PEI

'Nothing left' if Irving case succeeds, says conservation group

There will be little legal protection for migratory birds in Canada if a constitutional challenge put together by J.D. Irving, Ltd. in New Brunswick succeeds, says P.E.I.'s Island Nature Trust.

There will be little legal protection for migratory birds in Canada if a constitutional challenge put together by J.D. Irving, Ltd. in New Brunswick succeeds, says P.E.I.'s Island Nature Trust.

Irving filed a defence based on the constitutionality of the Migratory Birds Convention Act. A company foreman has been charged under the act after great blue heron nests were allegedly destroyed during the construction of a road on company land at Cambridge Narrows.

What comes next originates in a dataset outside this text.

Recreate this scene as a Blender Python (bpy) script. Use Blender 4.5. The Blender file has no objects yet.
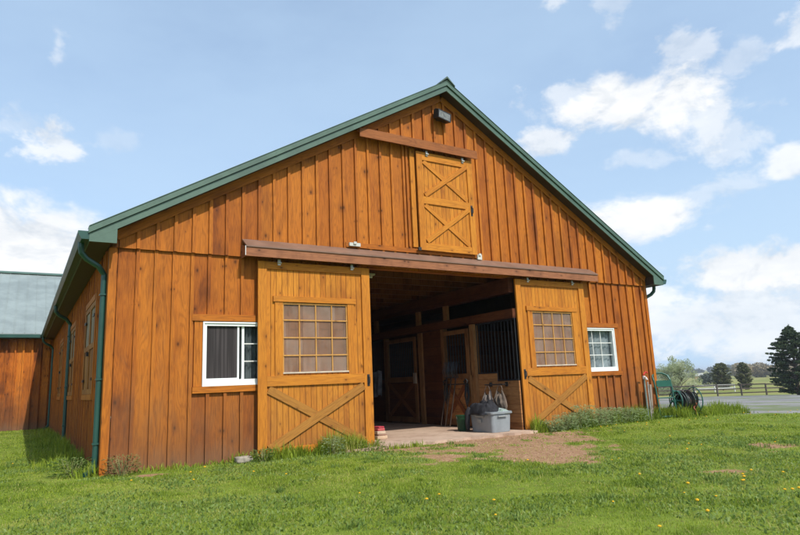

Jackie Waddell, executive director of the Island Nature Trust, told CBC News Tuesday her group and others across the country are concerned about the outcome of the trial.

"If it's struck down then there's nothing left to protect these birds across the country," said Waddell.

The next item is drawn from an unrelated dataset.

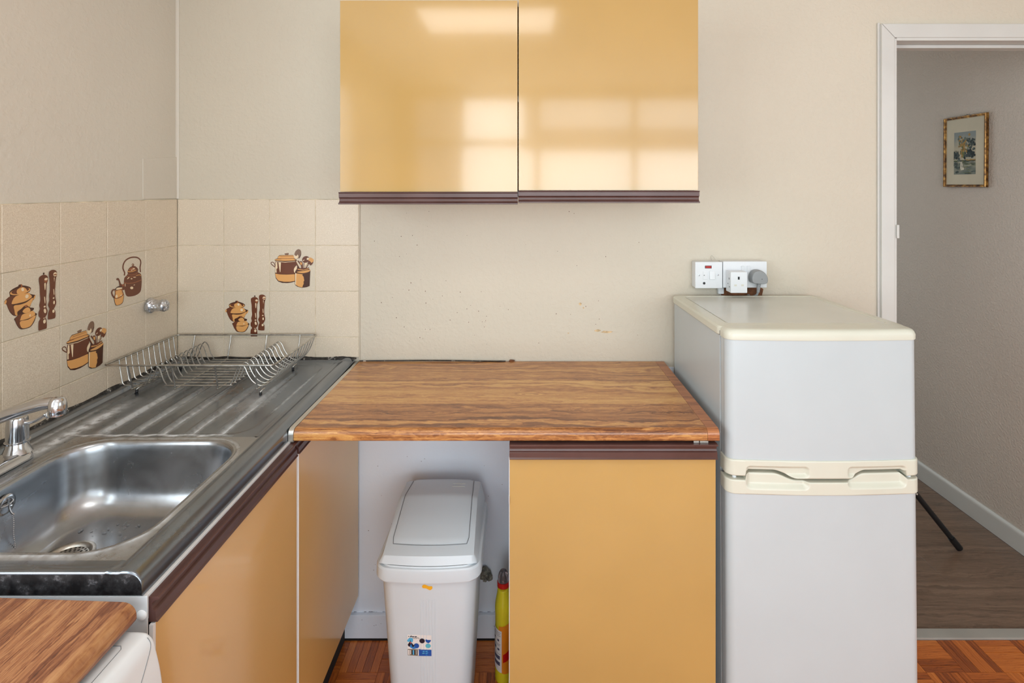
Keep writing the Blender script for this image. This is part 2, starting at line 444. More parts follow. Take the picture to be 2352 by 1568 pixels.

"There are provincial laws, in each province, and here it's the Wildlife Conservation Act, but they're generally not as strong as something that's federal. And it will take a great deal of power from enforcement and the people that are hired to protect these birds under that act."

Waddell said every migratory bird in Canada could be affected by the court action.

P.E.I. currently has one migratory bird sanctuary and one federal conservation officer to protect the birds.